Cuando escucho o leo convocatorias a una guerra, me asombra constatar cómo no hemos aprendido de los efectos del uso de la violencia. Una violencia que, aunque justa, si se transforma en una práctica habitual, termina degradando y brutalizando a quienes la ejercen. Siglos de guerras, de revoluciones, y para qué: rumas de cadáveres que al hacerse expresión de prácticas rutinarias terminaron matando, a su vez, los ideales de esas guerras y revoluciones.

Detrás -o delante- de esa violencia, las palabras inflamadas, las prédicas incendiarias, las proclamas que, como dijo un hombre sabio, “sólo sirven para despertar nuestros más bajos instintos, para azuzar a la bestia del odio que duerme en cada uno de nosotros y para provocar esa ceguera de las pasiones que hace pensable cada fechoría y permite, tanto a nosotros como a nuestros enemigos, el suicidio y el asesinato”.

¿Debemos dejar que sea el odio el que a punta de palizas, allanamientos abusivos, discriminación, hambre, acorralamiento tras las plantaciones de pinos, quema de camiones, emboscadas, incendios, trace un camino? ¿Hay, así, camino posible?

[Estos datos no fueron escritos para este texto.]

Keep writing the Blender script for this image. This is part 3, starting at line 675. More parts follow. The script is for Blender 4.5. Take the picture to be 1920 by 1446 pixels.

La violencia es lo mismo que el poder, todo poder. El poder corrompe, sí; pero, primero, el poder brutaliza, porque da excusas para el abuso, lo justifica. La razón de Estado es el ejemplo más desembozado. Pero hay otros.

En este caso, el Estado chileno ha recurrido a instrumentos que, en la práctica, constituyen un abuso de poder: la ley antiterrorista, el uso de las antidemocráticamente amplias facultades de la justicia militar. O la cuestionable presentación de testigos anónimos ante los tribunales, por ejemplo en causas que han terminado con los acusados libres de cargos. El gobierno sabe que son instrumentos abusivos, y abusa.

Cierto: la justicia militar es una de las tristes herencias que dejó la transición chilena, que en aras de la estabilidad estuvo dispuesta a sacrificar –bajo la cuestionable consigna del Presidente Aylwin de “justicia en la medida de lo posible”- valores fundamentales de la democracia, como la misma justicia.

La transición fue un camino -o callejón- que tuvo una vereda de luz y otra de sombras. En la primera, estuvo la comisión Rettig; en la segunda, el acuerdo –implícito o explicitado en quizás qué reuniones- de no tocar el poder de los militares y los civiles afines a la dictadura lo que, por ejemplo, se tradujo en la mantención de las excesivas atribuciones de la justicia militar.

Nos acostumbramos a excluir, segregar, discriminar a los mapuches (y no sólo a ellos) y, lamentablemente, escuchamos una respuesta que, a su vez, asume la lógica de la exclusión: la del territorio propio y, en la práctica, la expulsión de los otros. Es la negación del otro como respuesta a la negación antes sufrida. Aunque, en este caso, hay algo obvio que es preciso dejar en claro: siempre es necesario hacer la distinción entre los opresores y las víctimas, y aquí las víctimas han sido históricamente los mapuches.

A veces, viendo la esterilidad de tantos discursos y leyes, uno se pregunta si la solución no pasa, primero, por una toma de conciencia de todos nosotros. ¿Iremos camino a eso? Es la esperanza (que siempre es optimista) de un pesimista.